As Bloomberg reports, an increase in the benchmark for American equity in the three months prior to the vote, has seen the incumbent party – in this case the Dems – win 86 percent of the time since 1928. Right now, the benchmark gauge is down 3.6 percent since Aug. 8 with voting starting in a week.
Aside from the three-month interval, the S&P 500 fell on Tuesday by the most in three weeks, slipping for a sixth day to 2,111.72, making its first foray below 2,100 since July 7 before rebounding. It represents the longest slide since August 2015 amid polls showing the race for the White House narrowing, and augurs well for Donald Trump.
The banking sector is also the industry most closely tied to the election and favors Trump, according to analysis by Bloomberg. The S&P 500 Investment Banking and Brokerage index has rallied 13 percent in the last three months.
The CBOE Volatility Index moved sharply on Tuesday by an increase of 9 percent to the highest level since June 27.
The stock market’s prescience is derived from the fact that it is a gauge of the economy Thus falling shares potentially indicate consumer discontent, a sentiment favouring a challenger or outsider.
While this year’s signal ranks historically with the weaker ones, it comes amid sluggish growth in gross domestic product, right on the heels of the biggest monthly retreat in consumer confidence in a year.

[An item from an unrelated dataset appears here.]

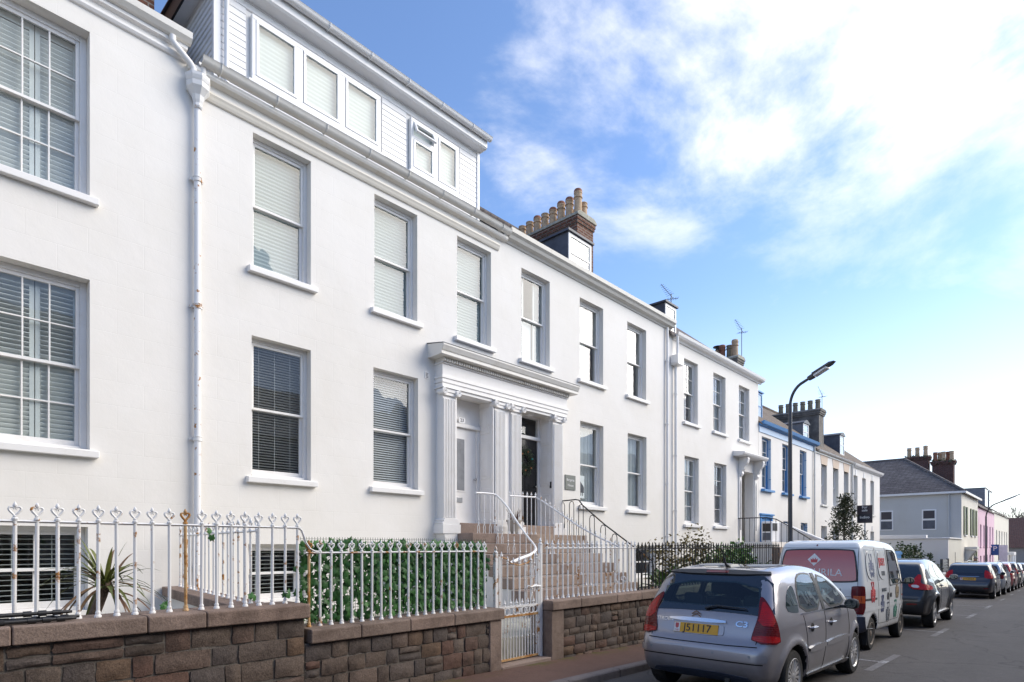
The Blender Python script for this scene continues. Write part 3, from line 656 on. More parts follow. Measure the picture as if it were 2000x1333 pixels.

But the stimulus applied by the Federal Reserve might have rendered stocks a less reliable signal of economic health than they were in the past.
In June, when stocks around the world spiked prior to the Brexit referendum, the outcome resulted in a mini crash of sorts, the most it fell in five years, when voters chose to leave the EU. Clinton’s lead has shrunk since news Friday that her emails are again the subject of interest to the FBI, and anxiety has soared.
US equities led a selloff in riskier assets Tuesday following an ABC News/Washington Post tracking poll that showed Trump with 46 percent support to Clinton’s 45 percent.
Gold also felt the political heat and surged more than 1 percent, with the dollar weakening against the Swiss franc and Mexico’s peso, considered an inverse proxy for Trump’s election fortunes, tumbled.
Real estate and utility stocks slid more than 1.7 percent. Apple Inc. dropped 2.1 percent to weigh down the technology group, and Pfizer Inc. lost 2 percent as its quarterly profit fell short of estimates. The Dow Jones Industrial Average lost 105.25 points, or 0.6 percent, to 18,037.17, according to Bloomberg.